Hace unos días, mi compañera y amiga Juana María Sancho, catedrática de la Universidad de Barcelona, me contaba la tremenda impresión que le produjo, en su etapa de maestra, una observación que vio en la ficha de uno de sus alumnos (dudo ahora si se trataba de un niño o de una niña). Cuando se describía la inteligencia de esa persona, el psicólogo (o psicóloga, tampoco lo sé) de la institución había escrito una sola palabra: NULA. Me costaba creerlo, pero ella me persuadió de la verdad cuando me dijo que esa anotación no sólo le había producido consternación sino que le había hecho derramar alguna lágrima.

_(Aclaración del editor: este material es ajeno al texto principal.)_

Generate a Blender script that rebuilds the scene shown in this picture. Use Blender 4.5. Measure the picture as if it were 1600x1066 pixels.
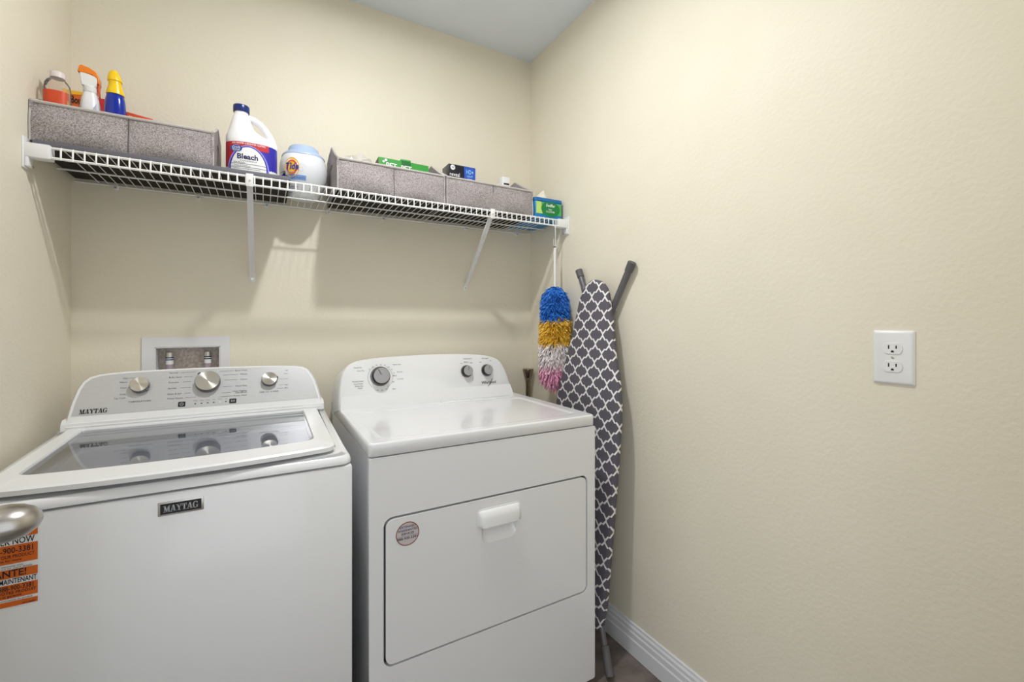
import bpy, bmesh, math, random
from mathutils import Matrix, Vector
random.seed(7)
PI = math.pi
SC = bpy.context.scene
COL = SC.collection
for o in list(bpy.data.objects):
    bpy.data.objects.remove(o)

# ------------------------------------------------------------------ camera, world, lamps, exposure
cam = bpy.data.cameras.new('camera')
cam.sensor_width = 36.0
cam.lens = 684.0 / 1600.0 * 36.0
cam.shift_y = -28.0 / 1600.0
cam.clip_start = 0.02
camo = bpy.data.objects.new('camera', cam)
camo.location = (0, 0, 1.22)
camo.rotation_euler = (PI / 2, 0, -math.radians(29.6))
COL.objects.link(camo)
SC.camera = camo
SC.view_settings.view_transform = 'Standard'
SC.view_settings.look = 'None'
SC.view_settings.gamma = 1.0
SC.view_settings.use_curve_mapping = False
SC.view_settings.exposure = 0.0
W = bpy.data.worlds.new('world')
SC.world = W
W.use_nodes = True
W.node_tree.nodes['Background'].inputs[0].default_value = (0.90, 0.95, 1.0, 1)
W.node_tree.nodes['Background'].inputs[1].default_value = 1.3
# fill light added outside the doorway, behind the photographer
al = bpy.data.lights.new('hall_fill', 'AREA')
al.shape = 'RECTANGLE'; al.size = 1.2; al.size_y = 1.5
al.energy = 14.0
al.color = (0.92, 0.96, 1.0)
alo = bpy.data.objects.new('hall_fill', al)
alo.location = (-1.35, -0.95, 1.2)
alo.rotation_euler = Vector((1.0, 0.85, 0.05)).to_track_quat('-Z', 'Z').to_euler()
COL.objects.link(alo)
DISC = 910.0    # emission of the flush ceiling disc lamp
LAMP = (0.315, 1.0, 2.5567)

# ------------------------------------------------------------------ materials
def newmat(name):
    m = bpy.data.materials.new(name); m.use_nodes = True
    return m, m.node_tree.nodes, m.node_tree.links, m.node_tree.nodes['Principled BSDF']
def srgb(r, g, b):
    f = lambda c: (c / 255 / 12.92) if c / 255 <= 0.04045 else ((c / 255 + 0.055) / 1.055) ** 2.4
    return (f(r), f(g), f(b), 1)
MATS = {}
def mat(name, col, rough=0.5, metal=0.0, spec=0.5, coat=0.0):
    if name in MATS: return MATS[name]
    m, n, l, p = newmat(name)
    p.inputs['Base Color'].default_value = col if len(col) == 4 else (*col, 1)
    p.inputs['Roughness'].default_value = rough
    p.inputs['Metallic'].default_value = metal
    p.inputs['Specular IOR Level'].default_value = spec
    p.inputs['Coat Weight'].default_value = coat
    MATS[name] = m
    return m
def noisy(name, c1, c2, scale, rough=0.6, bump=0.0, bscale=None, metal=0.0, stretch=None, detail=4, dist=0.002):
    m, n, l, p = newmat(name)
    tc = n.new('ShaderNodeTexCoord')
    mp = n.new('ShaderNodeMapping')
    if stretch: mp.inputs['Scale'].default_value = stretch
    l.new(tc.outputs['Object'], mp.inputs['Vector'])
    t = n.new('ShaderNodeTexNoise'); t.inputs['Scale'].default_value = scale; t.inputs['Detail'].default_value = detail
    l.new(mp.outputs[0], t.inputs['Vector'])
    r = n.new('ShaderNodeValToRGB')
    r.color_ramp.elements[0].position = 0.35; r.color_ramp.elements[0].color = c1
    r.color_ramp.elements[1].position = 0.65; r.color_ramp.elements[1].color = c2
    l.new(t.outputs['Fac'], r.inputs[0]); l.new(r.outputs[0], p.inputs['Base Color'])
    p.inputs['Roughness'].default_value = rough; p.inputs['Metallic'].default_value = metal
    if bump:
        t2 = n.new('ShaderNodeTexNoise'); t2.inputs['Scale'].default_value = bscale or scale; t2.inputs['Detail'].default_value = 3
        l.new(mp.outputs[0], t2.inputs['Vector'])
        b = n.new('ShaderNodeBump'); b.inputs['Strength'].default_value = bump; b.inputs['Distance'].default_value = dist
        l.new(t2.outputs['Fac'], b.inputs['Height']); l.new(b.outputs[0], p.inputs['Normal'])
    MATS[name] = m
    return m
def clear(name, tint, ior=1.5, rough=0.03, body=0.0, bodycol=(.8, .8, .8, 1)):
    # thin clear sheet: Fresnel mix of transparent and glossy, a little diffuse body
    m = bpy.data.materials.new(name); m.use_nodes = True
    n, l = m.node_tree.nodes, m.node_tree.links
    n.remove(n['Principled BSDF'])
    out = n['Material Output']
    tr = n.new('ShaderNodeBsdfTransparent'); tr.inputs[0].default_value = tint
    gl = n.new('ShaderNodeBsdfGlossy'); gl.inputs['Roughness'].default_value = rough
    fr0 = n.new('ShaderNodeFresnel'); fr0.inputs[0].default_value = ior
    up = n.new('ShaderNodeMath'); up.operation = 'MULTIPLY'; up.inputs[1].default_value = 2.0; l.new(fr0.outputs[0], up.inputs[0])
    dn = n.new('ShaderNodeMath'); dn.operation = 'ADD'; dn.inputs[1].default_value = 1.0; l.new(fr0.outputs[0], dn.inputs[0])
    fr = n.new('ShaderNodeMath'); fr.operation = 'DIVIDE'; l.new(up.outputs[0], fr.inputs[0]); l.new(dn.outputs[0], fr.inputs[1])
    mx = n.new('ShaderNodeMixShader')
    if body > 0:
        df = n.new('ShaderNodeBsdfDiffuse'); df.inputs[0].default_value = bodycol
        m2 = n.new('ShaderNodeMixShader'); m2.inputs[0].default_value = body
        l.new(tr.outputs[0], m2.inputs[1]); l.new(df.outputs[0], m2.inputs[2]); src = m2
    else: src = tr
    l.new(fr.outputs[0], mx.inputs[0]); l.new(src.outputs[0], mx.inputs[1]); l.new(gl.outputs[0], mx.inputs[2])
    l.new(mx.outputs[0], out.inputs[0])
    MATS[name] = m
    return m

M_WALL = noisy('cream_paint', srgb(233, 226, 207), srgb(235, 228, 210), 6, 0.6, 0.42, 95, dist=0.0017)
M_CEIL = noisy('ceiling_paint', srgb(230, 238, 248), srgb(232, 240, 250), 5, 0.8, 0.25, 60)
M_FLOOR = noisy('grey_vinyl', srgb(98, 88, 83), srgb(128, 117, 112), 14, 0.38, 0.1, 40)
M_TRIM = mat('white_trim', srgb(226, 227, 230), 0.35)
M_ENAMEL = mat('white_enamel', srgb(236, 237, 239), 0.2, 0, 0.5, 0.5)
M_PLASTIC = mat('white_plastic', srgb(236, 237, 238), 0.3)
M_WIRE = mat('white_vinyl_coating', srgb(238, 238, 237), 0.35)
M_DARK = mat('dark_gap', srgb(40, 40, 42), 0.8)
M_BLACK = mat('black_print', srgb(22, 22, 26), 0.5)
M_GREYPRINT = mat('grey_print', srgb(92, 92, 100), 0.6)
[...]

¿Cómo se puede decir de alguien que tiene una inteligencia nula? ¿Nula? Inteligencia nula tienen las piedras, pero una persona no puede tener inteligencia nula. ¿Desde qué tipo de diagnóstico se puede llegar a esa conclusión?
Hablamos largamente sobre esa tremenda responsabilidad que los educadores tenemos en las manos. La responsabilidad de estimular, de ayudar, de impulsar… pero también la de hundir, de aplastar, de bloquear… Desde esa valoración se puede comprender fácilmente la actitud educativa (o, mejor dicho, deseducativa) que la inspira: desesperanza, abandono y fatalismo. Para concluir, cuando el estrepitoso fracaso se produzca, que “eso estaba cantado”, “que ya se veía venir”, “que era imposible esperar otro resultado”.
Le dije a Juana María que esa actitud negativa me preocupaba hondamente e, incluso, le prometí convertir su pequeña anécdota en el presente artículo.